──────── DATASET EXTRACT

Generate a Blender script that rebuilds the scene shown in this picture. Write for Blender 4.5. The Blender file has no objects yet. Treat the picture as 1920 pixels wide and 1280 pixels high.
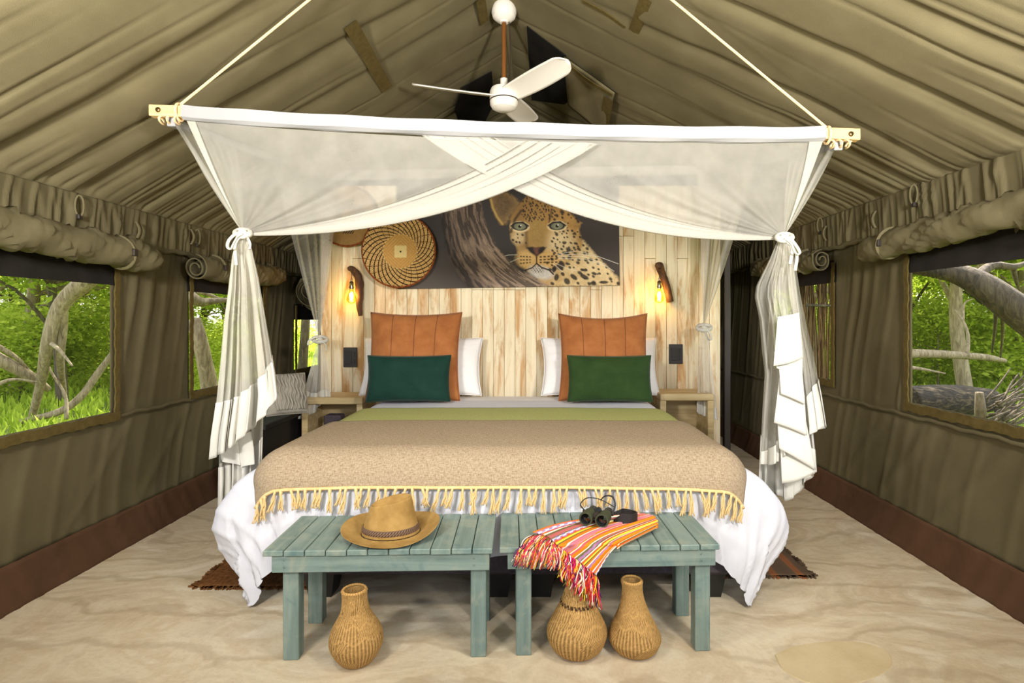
import bpy, bmesh, math, random
import numpy as np
from mathutils import Vector, Matrix
random.seed(7)
RNG = np.random.default_rng(7)
SC = bpy.context.scene
COL = SC.collection
PI = math.pi

# ---------------------------------------------------------------- camera, sky, sun, lamps, exposure
F, CX, CY, H = 1040.0, 1000.0, 600.0, 1.35
cam_d = bpy.data.cameras.new('camera')
cam = bpy.data.objects.new('camera', cam_d)
COL.objects.link(cam)
cam.location = (0, 0, H)
cam.rotation_euler = (PI / 2, 0, 0)
cam_d.sensor_width = 36
cam_d.lens = F / 1920 * 36
cam_d.shift_x = (960 - CX) / 1920
cam_d.shift_y = (CY - 640) / 1920
cam_d.clip_start = 0.02
cam_d.clip_end = 300
SC.camera = cam

world = bpy.data.worlds.new('sky')
SC.world = world
world.use_nodes = True
wn = world.node_tree
bg = wn.nodes['Background']
sky = wn.nodes.new('ShaderNodeTexSky')
sky.sky_type = 'NISHITA'
sky.sun_disc = False
sky.sun_elevation = math.radians(55)
sky.sun_rotation = math.radians(20)
sky.air_density = 1.2
sky.dust_density = 2.5
hs_ = wn.nodes.new('ShaderNodeHueSaturation')
hs_.inputs['Saturation'].default_value = 0.45          # hazy, humid summer sky
wn.links.new(sky.outputs[0], hs_.inputs['Color'])
wn.links.new(hs_.outputs[0], bg.inputs[0])
bg.inputs[1].default_value = 0.8

sun_d = bpy.data.lights.new('sun', 'SUN')
sun_d.energy = 26.0
sun_d.angle = math.radians(1.0)
sun_d.color = (1.0, 0.95, 0.84)
sun = bpy.data.objects.new('sun', sun_d)
COL.objects.link(sun)
sun.rotation_euler = (math.radians(-34), 0, 0)


def flash(name, loc, target, watts, size, color=(1, 0.965, 0.92), spread=PI):
    d = bpy.data.lights.new(name, 'AREA')
    d.energy = watts
    d.shape = 'DISK'
    d.size = size
    d.color = color
    d.spread = spread
    o = bpy.data.objects.new(name, d)
    COL.objects.link(o)
    o.location = loc
    o.rotation_euler = (Vector(target) - Vector(loc)).to_track_quat('-Z', 'Y').to_euler()
    return o


# the photographer's two strobes, a little behind the camera on either side
flash('strobe_right', (1.65, -0.40, 2.05), (-0.3, 3.6, 1.3), 21, 0.16)
flash('strobe_left', (-1.75, -0.35, 1.95), (0.1, 3.6, 1.3), 17, 0.16)
flash('strobe_camera', (0.22, -0.35, 1.55), (0.0, 3.6, 1.4), 5, 0.14)
# two fill lamps added out of frame to brighten the top of the bed
flash('added_fill_right', (0.95, 1.30, 2.30), (-0.1, 3.2, 0.5), 9.0, 0.35, spread=math.radians(115))
flash('added_fill_left', (-1.0, 1.30, 2.30), (-0.1, 3.2, 0.5), 8.2, 0.35, spread=math.radians(115))
# two heads bounced up into the canvas roof
flash('strobe_bounce', (-1.35, 0.35, 1.85), (-1.6, 1.6, 2.75), 130, 0.35)
flash('strobe_bounce', (1.3, 0.35, 1.9), (1.5, 1.6, 2.85), 150, 0.35)

SC.view_settings.view_transform = 'Standard'
SC.view_settings.look = 'None'
SC.view_settings.gamma = 1.0
SC.view_settings.use_curve_mapping = False
SC.view_settings.exposure = 0.0
SC.cycles.transparent_max_bounces = 32
SC.cycles.max_bounces = 8


# ---------------------------------------------------------------- helpers
def P(px, py, Y):
    return np.array([(px - CX) / F * Y, Y, H - (py - CY) / F * Y])


def S(r, g, b):
    def f(c):
        c /= 255.0
        return c / 12.92 if c <= 0.04045 else ((c + 0.055) / 1.055) ** 2.4
    return (f(r), f(g), f(b))


def wl(o):
    v = np.zeros(3)
    while o is not None:
        v += np.array(o.location)
        o = o.parent
    return v


def link_mesh(name, V, Fc, mat, parent=None, smooth=True, colors=None, auto=None):
    """one mesh object; V in world coordinates (its parents carry translations only at build time)"""
    V = np.asarray(V, dtype=float).reshape(-1, 3)
    if parent is not None:
        V = V - wl(parent)
    me = bpy.data.meshes.new(name)
    if isinstance(Fc, np.ndarray) and Fc.ndim == 2:
        nf, k = Fc.shape
        me.vertices.add(len(V)); me.vertices.foreach_set('co', V.ravel())
        me.loops.add(nf * k); me.loops.foreach_set('vertex_index', Fc.ravel().astype(np.int32))
        me.polygons.add(nf)
        me.polygons.foreach_set('loop_start', np.arange(0, nf * k, k, dtype=np.int32))
        me.polygons.foreach_set('loop_total', np.full(nf, k, dtype=np.int32))
        me.update(calc_edges=True)
        me.validate()
    else:
        me.from_pydata([tuple(v) for v in V], [], [tuple(int(i) for i in f) for f in Fc])
        me.update()
    me.polygons.foreach_set('use_smooth', [smooth] * len(me.polygons))
    if mat is not None:
        me.materials.append(mat)
    if colors is not None:
        at = me.color_attributes.new('paint', 'FLOAT_COLOR', 'POINT')
        c = np.ones((len(V), 4)); c[:, :3] = colors
        at.data.foreach_set('color', c.ravel())
    o = bpy.data.objects.new(name, me)
    COL.objects.link(o)
    if parent is not None:
        o.parent = parent
    if auto is not None:
        bm = bmesh.new(); bm.from_mesh(me)
        for e in bm.edges:
            if len(e.link_faces) == 2 and e.calc_face_angle(0) > auto:
                e.smooth = False
        bm.to_mesh(me); bm.free()
    return o


def thing(name, label=None, cat=None, loc=(0, 0, 0), group=None, kind=None, parent=None):
    o = bpy.data.objects.new(name, None)
    COL.objects.link(o)
    o.empty_display_size = 0.05
    o.location = loc
    if parent is not None:
        o.parent = parent
    tag(o, label, cat, group, kind)
    return o


def tag(o, label=None, cat=None, group=None, kind=None):
    if label: o['label'] = label
    if cat: o['category'] = cat
    if group: o['group'] = group
    if kind: o['kind'] = kind
    return o


def copy_tree(o, parent=None):
    c = o.copy(); COL.objects.link(c); c.parent = parent
    for ch in list(o.children):
        copy_tree(ch, c)
    return c


def grid_faces(nu, nv, closed_u=False, closed_v=False):
    iu = np.arange(nu if closed_u else nu - 1); iv = np.arange(nv if closed_v else nv - 1)
    A, B = np.meshgrid(iu, iv, indexing='ij')
    a = (A * nv + B).ravel(); b = (((A + 1) % nu) * nv + B).ravel()
    c = (((A + 1) % nu) * nv + (B + 1) % nv).ravel(); d = (A * nv + (B + 1) % nv).ravel()
    return np.stack([a, b, c, d], 1)


def surf(name, pts, mat, parent=None, closed_u=False, closed_v=False, mask=None, colors=None, smooth=True):
    """pts: (nu, nv, 3)"""
    nu, nv = pts.shape[:2]
    fc = grid_faces(nu, nv, closed_u, closed_v)
    if mask is not None:
        fc = fc[mask.ravel()]
    if colors is not None:
        colors = colors.reshape(-1, 3)
    return link_mesh(name, pts.reshape(-1, 3), fc, mat, parent, smooth, colors)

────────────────

§ **WORK REQUIRED**: Write out the listing word for word, omitting the pictures it holds.

§ **TASK OUTPUT**:
Generate a Blender script that rebuilds the scene shown in this picture. Write for Blender 4.5. The Blender file has no objects yet. Treat the picture as 1920 pixels wide and 1280 pixels high.
import bpy, bmesh, math, random
import numpy as np
from mathutils import Vector, Matrix
random.seed(7)
RNG = np.random.default_rng(7)
SC = bpy.context.scene
COL = SC.collection
PI = math.pi

# ---------------------------------------------------------------- camera, sky, sun, lamps, exposure
F, CX, CY, H = 1040.0, 1000.0, 600.0, 1.35
cam_d = bpy.data.cameras.new('camera')
cam = bpy.data.objects.new('camera', cam_d)
COL.objects.link(cam)
cam.location = (0, 0, H)
cam.rotation_euler = (PI / 2, 0, 0)
cam_d.sensor_width = 36
cam_d.lens = F / 1920 * 36
cam_d.shift_x = (960 - CX) / 1920
cam_d.shift_y = (CY - 640) / 1920
cam_d.clip_start = 0.02
cam_d.clip_end = 300
SC.camera = cam

world = bpy.data.worlds.new('sky')
SC.world = world
world.use_nodes = True
wn = world.node_tree
bg = wn.nodes['Background']
sky = wn.nodes.new('ShaderNodeTexSky')
sky.sky_type = 'NISHITA'
sky.sun_disc = False
sky.sun_elevation = math.radians(55)
sky.sun_rotation = math.radians(20)
sky.air_density = 1.2
sky.dust_density = 2.5
hs_ = wn.nodes.new('ShaderNodeHueSaturation')
hs_.inputs['Saturation'].default_value = 0.45          # hazy, humid summer sky
wn.links.new(sky.outputs[0], hs_.inputs['Color'])
wn.links.new(hs_.outputs[0], bg.inputs[0])
bg.inputs[1].default_value = 0.8

sun_d = bpy.data.lights.new('sun', 'SUN')
sun_d.energy = 26.0
sun_d.angle = math.radians(1.0)
sun_d.color = (1.0, 0.95, 0.84)
sun = bpy.data.objects.new('sun', sun_d)
COL.objects.link(sun)
sun.rotation_euler = (math.radians(-34), 0, 0)


def flash(name, loc, target, watts, size, color=(1, 0.965, 0.92), spread=PI):
    d = bpy.data.lights.new(name, 'AREA')
    d.energy = watts
    d.shape = 'DISK'
    d.size = size
    d.color = color
    d.spread = spread
    o = bpy.data.objects.new(name, d)
    COL.objects.link(o)
    o.location = loc
    o.rotation_euler = (Vector(target) - Vector(loc)).to_track_quat('-Z', 'Y').to_euler()
    return o


# the photographer's two strobes, a little behind the camera on either side
flash('strobe_right', (1.65, -0.40, 2.05), (-0.3, 3.6, 1.3), 21, 0.16)
flash('strobe_left', (-1.75, -0.35, 1.95), (0.1, 3.6, 1.3), 17, 0.16)
flash('strobe_camera', (0.22, -0.35, 1.55), (0.0, 3.6, 1.4), 5, 0.14)
# two fill lamps added out of frame to brighten the top of the bed
flash('added_fill_right', (0.95, 1.30, 2.30), (-0.1, 3.2, 0.5), 9.0, 0.35, spread=math.radians(115))
flash('added_fill_left', (-1.0, 1.30, 2.30), (-0.1, 3.2, 0.5), 8.2, 0.35, spread=math.radians(115))
# two heads bounced up into the canvas roof
flash('strobe_bounce', (-1.35, 0.35, 1.85), (-1.6, 1.6, 2.75), 130, 0.35)
flash('strobe_bounce', (1.3, 0.35, 1.9), (1.5, 1.6, 2.85), 150, 0.35)

SC.view_settings.view_transform = 'Standard'
SC.view_settings.look = 'None'
SC.view_settings.gamma = 1.0
SC.view_settings.use_curve_mapping = False
SC.view_settings.exposure = 0.0
SC.cycles.transparent_max_bounces = 32
SC.cycles.max_bounces = 8


# ---------------------------------------------------------------- helpers
def P(px, py, Y):
    return np.array([(px - CX) / F * Y, Y, H - (py - CY) / F * Y])


def S(r, g, b):
    def f(c):
        c /= 255.0
        return c / 12.92 if c <= 0.04045 else ((c + 0.055) / 1.055) ** 2.4
    return (f(r), f(g), f(b))


def wl(o):
    v = np.zeros(3)
    while o is not None:
        v += np.array(o.location)
        o = o.parent
    return v


def link_mesh(name, V, Fc, mat, parent=None, smooth=True, colors=None, auto=None):
    """one mesh object; V in world coordinates (its parents carry translations only at build time)"""
    V = np.asarray(V, dtype=float).reshape(-1, 3)
    if parent is not None:
        V = V - wl(parent)
    me = bpy.data.meshes.new(name)
    if isinstance(Fc, np.ndarray) and Fc.ndim == 2:
        nf, k = Fc.shape
        me.vertices.add(len(V)); me.vertices.foreach_set('co', V.ravel())
        me.loops.add(nf * k); me.loops.foreach_set('vertex_index', Fc.ravel().astype(np.int32))
        me.polygons.add(nf)
        me.polygons.foreach_set('loop_start', np.arange(0, nf * k, k, dtype=np.int32))
        me.polygons.foreach_set('loop_total', np.full(nf, k, dtype=np.int32))
        me.update(calc_edges=True)
        me.validate()
    else:
        me.from_pydata([tuple(v) for v in V], [], [tuple(int(i) for i in f) for f in Fc])
        me.update()
    me.polygons.foreach_set('use_smooth', [smooth] * len(me.polygons))
    if mat is not None:
        me.materials.append(mat)
    if colors is not None:
        at = me.color_attributes.new('paint', 'FLOAT_COLOR', 'POINT')
        c = np.ones((len(V), 4)); c[:, :3] = colors
        at.data.foreach_set('color', c.ravel())
    o = bpy.data.objects.new(name, me)
    COL.objects.link(o)
    if parent is not None:
        o.parent = parent
    if auto is not None:
        bm = bmesh.new(); bm.from_mesh(me)
        for e in bm.edges:
            if len(e.link_faces) == 2 and e.calc_face_angle(0) > auto:
                e.smooth = False
        bm.to_mesh(me); bm.free()
    return o


def thing(name, label=None, cat=None, loc=(0, 0, 0), group=None, kind=None, parent=None):
    o = bpy.data.objects.new(name, None)
    COL.objects.link(o)
    o.empty_display_size = 0.05
    o.location = loc
    if parent is not None:
        o.parent = parent
    tag(o, label, cat, group, kind)
    return o


def tag(o, label=None, cat=None, group=None, kind=None):
    if label: o['label'] = label
    if cat: o['category'] = cat
    if group: o['group'] = group
    if kind: o['kind'] = kind
    return o


def copy_tree(o, parent=None):
    c = o.copy(); COL.objects.link(c); c.parent = parent
    for ch in list(o.children):
        copy_tree(ch, c)
    return c


def grid_faces(nu, nv, closed_u=False, closed_v=False):
    iu = np.arange(nu if closed_u else nu - 1); iv = np.arange(nv if closed_v else nv - 1)
    A, B = np.meshgrid(iu, iv, indexing='ij')
    a = (A * nv + B).ravel(); b = (((A + 1) % nu) * nv + B).ravel()
    c = (((A + 1) % nu) * nv + (B + 1) % nv).ravel(); d = (A * nv + (B + 1) % nv).ravel()
    return np.stack([a, b, c, d], 1)


def surf(name, pts, mat, parent=None, closed_u=False, closed_v=False, mask=None, colors=None, smooth=True):
    """pts: (nu, nv, 3)"""
    nu, nv = pts.shape[:2]
    fc = grid_faces(nu, nv, closed_u, closed_v)
    if mask is not None:
        fc = fc[mask.ravel()]
    if colors is not None:
        colors = colors.reshape(-1, 3)
    return link_mesh(name, pts.reshape(-1, 3), fc, mat, parent, smooth, colors)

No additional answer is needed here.